— DATA BLOCK —

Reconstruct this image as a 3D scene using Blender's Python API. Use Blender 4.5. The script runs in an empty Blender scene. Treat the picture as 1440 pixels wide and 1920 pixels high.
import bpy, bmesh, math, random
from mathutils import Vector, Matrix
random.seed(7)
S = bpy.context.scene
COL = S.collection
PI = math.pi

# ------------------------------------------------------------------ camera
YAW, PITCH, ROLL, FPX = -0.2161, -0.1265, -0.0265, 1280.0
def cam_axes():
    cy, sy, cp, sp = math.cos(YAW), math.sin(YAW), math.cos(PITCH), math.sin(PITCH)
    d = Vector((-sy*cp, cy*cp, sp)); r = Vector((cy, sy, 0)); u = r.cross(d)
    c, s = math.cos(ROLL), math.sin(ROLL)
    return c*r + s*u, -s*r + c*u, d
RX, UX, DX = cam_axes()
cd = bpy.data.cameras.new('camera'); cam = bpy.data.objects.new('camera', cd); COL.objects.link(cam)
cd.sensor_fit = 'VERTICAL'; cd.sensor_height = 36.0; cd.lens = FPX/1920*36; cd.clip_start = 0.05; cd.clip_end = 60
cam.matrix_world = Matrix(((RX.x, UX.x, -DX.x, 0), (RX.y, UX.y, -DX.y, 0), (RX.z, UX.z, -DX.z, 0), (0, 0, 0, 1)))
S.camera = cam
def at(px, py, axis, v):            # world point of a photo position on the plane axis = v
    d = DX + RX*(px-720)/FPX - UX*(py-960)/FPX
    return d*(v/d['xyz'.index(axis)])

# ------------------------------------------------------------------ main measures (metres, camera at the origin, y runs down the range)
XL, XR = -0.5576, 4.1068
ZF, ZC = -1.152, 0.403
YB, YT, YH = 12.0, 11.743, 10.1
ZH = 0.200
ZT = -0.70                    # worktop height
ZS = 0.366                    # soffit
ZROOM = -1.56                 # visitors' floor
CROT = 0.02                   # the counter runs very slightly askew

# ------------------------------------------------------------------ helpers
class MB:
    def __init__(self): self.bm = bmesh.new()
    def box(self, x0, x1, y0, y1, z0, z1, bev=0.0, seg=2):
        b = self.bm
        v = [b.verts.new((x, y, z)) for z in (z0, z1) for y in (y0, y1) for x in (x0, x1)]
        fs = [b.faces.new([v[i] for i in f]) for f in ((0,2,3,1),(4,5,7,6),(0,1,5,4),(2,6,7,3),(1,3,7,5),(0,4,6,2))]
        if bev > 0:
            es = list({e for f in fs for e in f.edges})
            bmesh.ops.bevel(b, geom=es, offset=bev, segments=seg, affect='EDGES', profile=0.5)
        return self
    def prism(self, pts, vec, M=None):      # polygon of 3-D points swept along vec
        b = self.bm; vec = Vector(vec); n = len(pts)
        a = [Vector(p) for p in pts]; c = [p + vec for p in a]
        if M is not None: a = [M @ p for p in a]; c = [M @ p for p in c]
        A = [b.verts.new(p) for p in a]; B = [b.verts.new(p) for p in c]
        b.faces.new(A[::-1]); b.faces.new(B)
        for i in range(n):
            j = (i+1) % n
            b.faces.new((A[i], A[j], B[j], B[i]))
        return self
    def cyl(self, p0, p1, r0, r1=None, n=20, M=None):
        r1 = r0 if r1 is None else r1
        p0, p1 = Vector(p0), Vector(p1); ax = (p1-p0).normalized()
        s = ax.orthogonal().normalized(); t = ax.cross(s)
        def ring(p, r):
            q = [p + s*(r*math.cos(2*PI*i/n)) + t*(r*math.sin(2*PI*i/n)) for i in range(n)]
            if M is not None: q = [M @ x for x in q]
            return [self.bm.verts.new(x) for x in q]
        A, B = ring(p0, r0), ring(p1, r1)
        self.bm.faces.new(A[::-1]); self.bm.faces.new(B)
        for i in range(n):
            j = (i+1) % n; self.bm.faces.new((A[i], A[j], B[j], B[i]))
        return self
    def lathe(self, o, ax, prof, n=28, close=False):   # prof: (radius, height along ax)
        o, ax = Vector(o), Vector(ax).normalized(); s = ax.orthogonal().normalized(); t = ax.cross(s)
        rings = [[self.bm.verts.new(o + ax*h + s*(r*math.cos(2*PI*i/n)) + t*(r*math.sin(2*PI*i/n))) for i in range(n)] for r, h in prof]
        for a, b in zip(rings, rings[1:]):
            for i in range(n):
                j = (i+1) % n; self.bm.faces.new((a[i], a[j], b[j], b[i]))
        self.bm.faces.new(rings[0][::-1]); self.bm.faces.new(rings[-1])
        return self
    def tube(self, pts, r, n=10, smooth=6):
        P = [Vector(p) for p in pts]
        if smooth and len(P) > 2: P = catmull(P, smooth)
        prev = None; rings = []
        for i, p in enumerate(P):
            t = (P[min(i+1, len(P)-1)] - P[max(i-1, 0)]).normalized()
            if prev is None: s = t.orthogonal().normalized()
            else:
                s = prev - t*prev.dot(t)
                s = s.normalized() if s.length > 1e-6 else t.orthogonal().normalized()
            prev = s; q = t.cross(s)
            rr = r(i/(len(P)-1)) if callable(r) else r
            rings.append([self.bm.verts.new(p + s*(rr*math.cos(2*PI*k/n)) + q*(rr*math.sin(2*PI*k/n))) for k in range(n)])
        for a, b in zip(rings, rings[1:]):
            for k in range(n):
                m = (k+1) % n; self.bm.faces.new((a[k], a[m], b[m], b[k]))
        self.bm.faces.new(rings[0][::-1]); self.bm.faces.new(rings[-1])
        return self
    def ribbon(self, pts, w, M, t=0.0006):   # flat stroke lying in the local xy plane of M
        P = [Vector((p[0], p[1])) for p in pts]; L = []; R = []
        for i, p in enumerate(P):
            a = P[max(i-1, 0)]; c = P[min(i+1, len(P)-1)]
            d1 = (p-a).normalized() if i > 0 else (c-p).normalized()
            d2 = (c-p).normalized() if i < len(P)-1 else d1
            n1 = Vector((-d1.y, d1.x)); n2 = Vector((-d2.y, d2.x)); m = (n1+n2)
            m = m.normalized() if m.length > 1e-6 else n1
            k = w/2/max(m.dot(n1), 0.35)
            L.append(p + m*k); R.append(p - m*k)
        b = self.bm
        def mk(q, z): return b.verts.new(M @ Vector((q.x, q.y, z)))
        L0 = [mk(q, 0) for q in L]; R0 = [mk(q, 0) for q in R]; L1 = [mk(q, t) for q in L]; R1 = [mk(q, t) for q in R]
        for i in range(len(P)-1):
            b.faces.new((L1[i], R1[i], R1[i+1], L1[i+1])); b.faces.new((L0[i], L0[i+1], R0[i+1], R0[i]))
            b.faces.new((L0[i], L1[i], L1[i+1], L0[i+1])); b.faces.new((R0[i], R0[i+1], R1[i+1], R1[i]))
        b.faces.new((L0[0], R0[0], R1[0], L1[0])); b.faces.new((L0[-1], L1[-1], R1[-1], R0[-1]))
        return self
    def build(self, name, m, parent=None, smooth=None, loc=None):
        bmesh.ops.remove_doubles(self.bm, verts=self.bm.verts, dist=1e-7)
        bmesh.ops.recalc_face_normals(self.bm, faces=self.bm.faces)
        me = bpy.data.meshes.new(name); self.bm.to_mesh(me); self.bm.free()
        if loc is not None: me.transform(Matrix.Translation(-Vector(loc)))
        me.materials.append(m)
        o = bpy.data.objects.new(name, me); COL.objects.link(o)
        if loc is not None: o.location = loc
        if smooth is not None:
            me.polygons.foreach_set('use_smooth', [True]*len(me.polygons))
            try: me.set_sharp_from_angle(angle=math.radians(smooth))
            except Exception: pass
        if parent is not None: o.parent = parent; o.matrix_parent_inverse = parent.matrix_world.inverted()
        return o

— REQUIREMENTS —
Output the complete data exactly as written.

— CORRECT RESULT —
Reconstruct this image as a 3D scene using Blender's Python API. Use Blender 4.5. The script runs in an empty Blender scene. Treat the picture as 1440 pixels wide and 1920 pixels high.
import bpy, bmesh, math, random
from mathutils import Vector, Matrix
random.seed(7)
S = bpy.context.scene
COL = S.collection
PI = math.pi

# ------------------------------------------------------------------ camera
YAW, PITCH, ROLL, FPX = -0.2161, -0.1265, -0.0265, 1280.0
def cam_axes():
    cy, sy, cp, sp = math.cos(YAW), math.sin(YAW), math.cos(PITCH), math.sin(PITCH)
    d = Vector((-sy*cp, cy*cp, sp)); r = Vector((cy, sy, 0)); u = r.cross(d)
    c, s = math.cos(ROLL), math.sin(ROLL)
    return c*r + s*u, -s*r + c*u, d
RX, UX, DX = cam_axes()
cd = bpy.data.cameras.new('camera'); cam = bpy.data.objects.new('camera', cd); COL.objects.link(cam)
cd.sensor_fit = 'VERTICAL'; cd.sensor_height = 36.0; cd.lens = FPX/1920*36; cd.clip_start = 0.05; cd.clip_end = 60
cam.matrix_world = Matrix(((RX.x, UX.x, -DX.x, 0), (RX.y, UX.y, -DX.y, 0), (RX.z, UX.z, -DX.z, 0), (0, 0, 0, 1)))
S.camera = cam
def at(px, py, axis, v):            # world point of a photo position on the plane axis = v
    d = DX + RX*(px-720)/FPX - UX*(py-960)/FPX
    return d*(v/d['xyz'.index(axis)])

# ------------------------------------------------------------------ main measures (metres, camera at the origin, y runs down the range)
XL, XR = -0.5576, 4.1068
ZF, ZC = -1.152, 0.403
YB, YT, YH = 12.0, 11.743, 10.1
ZH = 0.200
ZT = -0.70                    # worktop height
ZS = 0.366                    # soffit
ZROOM = -1.56                 # visitors' floor
CROT = 0.02                   # the counter runs very slightly askew

# ------------------------------------------------------------------ helpers
class MB:
    def __init__(self): self.bm = bmesh.new()
    def box(self, x0, x1, y0, y1, z0, z1, bev=0.0, seg=2):
        b = self.bm
        v = [b.verts.new((x, y, z)) for z in (z0, z1) for y in (y0, y1) for x in (x0, x1)]
        fs = [b.faces.new([v[i] for i in f]) for f in ((0,2,3,1),(4,5,7,6),(0,1,5,4),(2,6,7,3),(1,3,7,5),(0,4,6,2))]
        if bev > 0:
            es = list({e for f in fs for e in f.edges})
            bmesh.ops.bevel(b, geom=es, offset=bev, segments=seg, affect='EDGES', profile=0.5)
        return self
    def prism(self, pts, vec, M=None):      # polygon of 3-D points swept along vec
        b = self.bm; vec = Vector(vec); n = len(pts)
        a = [Vector(p) for p in pts]; c = [p + vec for p in a]
        if M is not None: a = [M @ p for p in a]; c = [M @ p for p in c]
        A = [b.verts.new(p) for p in a]; B = [b.verts.new(p) for p in c]
        b.faces.new(A[::-1]); b.faces.new(B)
        for i in range(n):
            j = (i+1) % n
            b.faces.new((A[i], A[j], B[j], B[i]))
        return self
    def cyl(self, p0, p1, r0, r1=None, n=20, M=None):
        r1 = r0 if r1 is None else r1
        p0, p1 = Vector(p0), Vector(p1); ax = (p1-p0).normalized()
        s = ax.orthogonal().normalized(); t = ax.cross(s)
        def ring(p, r):
            q = [p + s*(r*math.cos(2*PI*i/n)) + t*(r*math.sin(2*PI*i/n)) for i in range(n)]
            if M is not None: q = [M @ x for x in q]
            return [self.bm.verts.new(x) for x in q]
        A, B = ring(p0, r0), ring(p1, r1)
        self.bm.faces.new(A[::-1]); self.bm.faces.new(B)
        for i in range(n):
            j = (i+1) % n; self.bm.faces.new((A[i], A[j], B[j], B[i]))
        return self
    def lathe(self, o, ax, prof, n=28, close=False):   # prof: (radius, height along ax)
        o, ax = Vector(o), Vector(ax).normalized(); s = ax.orthogonal().normalized(); t = ax.cross(s)
        rings = [[self.bm.verts.new(o + ax*h + s*(r*math.cos(2*PI*i/n)) + t*(r*math.sin(2*PI*i/n))) for i in range(n)] for r, h in prof]
        for a, b in zip(rings, rings[1:]):
            for i in range(n):
                j = (i+1) % n; self.bm.faces.new((a[i], a[j], b[j], b[i]))
        self.bm.faces.new(rings[0][::-1]); self.bm.faces.new(rings[-1])
        return self
    def tube(self, pts, r, n=10, smooth=6):
        P = [Vector(p) for p in pts]
        if smooth and len(P) > 2: P = catmull(P, smooth)
        prev = None; rings = []
        for i, p in enumerate(P):
            t = (P[min(i+1, len(P)-1)] - P[max(i-1, 0)]).normalized()
            if prev is None: s = t.orthogonal().normalized()
            else:
                s = prev - t*prev.dot(t)
                s = s.normalized() if s.length > 1e-6 else t.orthogonal().normalized()
            prev = s; q = t.cross(s)
            rr = r(i/(len(P)-1)) if callable(r) else r
            rings.append([self.bm.verts.new(p + s*(rr*math.cos(2*PI*k/n)) + q*(rr*math.sin(2*PI*k/n))) for k in range(n)])
        for a, b in zip(rings, rings[1:]):
            for k in range(n):
                m = (k+1) % n; self.bm.faces.new((a[k], a[m], b[m], b[k]))
        self.bm.faces.new(rings[0][::-1]); self.bm.faces.new(rings[-1])
        return self
    def ribbon(self, pts, w, M, t=0.0006):   # flat stroke lying in the local xy plane of M
        P = [Vector((p[0], p[1])) for p in pts]; L = []; R = []
        for i, p in enumerate(P):
            a = P[max(i-1, 0)]; c = P[min(i+1, len(P)-1)]
            d1 = (p-a).normalized() if i > 0 else (c-p).normalized()
            d2 = (c-p).normalized() if i < len(P)-1 else d1
            n1 = Vector((-d1.y, d1.x)); n2 = Vector((-d2.y, d2.x)); m = (n1+n2)
            m = m.normalized() if m.length > 1e-6 else n1
            k = w/2/max(m.dot(n1), 0.35)
            L.append(p + m*k); R.append(p - m*k)
        b = self.bm
        def mk(q, z): return b.verts.new(M @ Vector((q.x, q.y, z)))
        L0 = [mk(q, 0) for q in L]; R0 = [mk(q, 0) for q in R]; L1 = [mk(q, t) for q in L]; R1 = [mk(q, t) for q in R]
        for i in range(len(P)-1):
            b.faces.new((L1[i], R1[i], R1[i+1], L1[i+1])); b.faces.new((L0[i], L0[i+1], R0[i+1], R0[i]))
            b.faces.new((L0[i], L1[i], L1[i+1], L0[i+1])); b.faces.new((R0[i], R0[i+1], R1[i+1], R1[i]))
        b.faces.new((L0[0], R0[0], R1[0], L1[0])); b.faces.new((L0[-1], L1[-1], R1[-1], R0[-1]))
        return self
    def build(self, name, m, parent=None, smooth=None, loc=None):
        bmesh.ops.remove_doubles(self.bm, verts=self.bm.verts, dist=1e-7)
        bmesh.ops.recalc_face_normals(self.bm, faces=self.bm.faces)
        me = bpy.data.meshes.new(name); self.bm.to_mesh(me); self.bm.free()
        if loc is not None: me.transform(Matrix.Translation(-Vector(loc)))
        me.materials.append(m)
        o = bpy.data.objects.new(name, me); COL.objects.link(o)
        if loc is not None: o.location = loc
        if smooth is not None:
            me.polygons.foreach_set('use_smooth', [True]*len(me.polygons))
            try: me.set_sharp_from_angle(angle=math.radians(smooth))
            except Exception: pass
        if parent is not None: o.parent = parent; o.matrix_parent_inverse = parent.matrix_world.inverted()
        return o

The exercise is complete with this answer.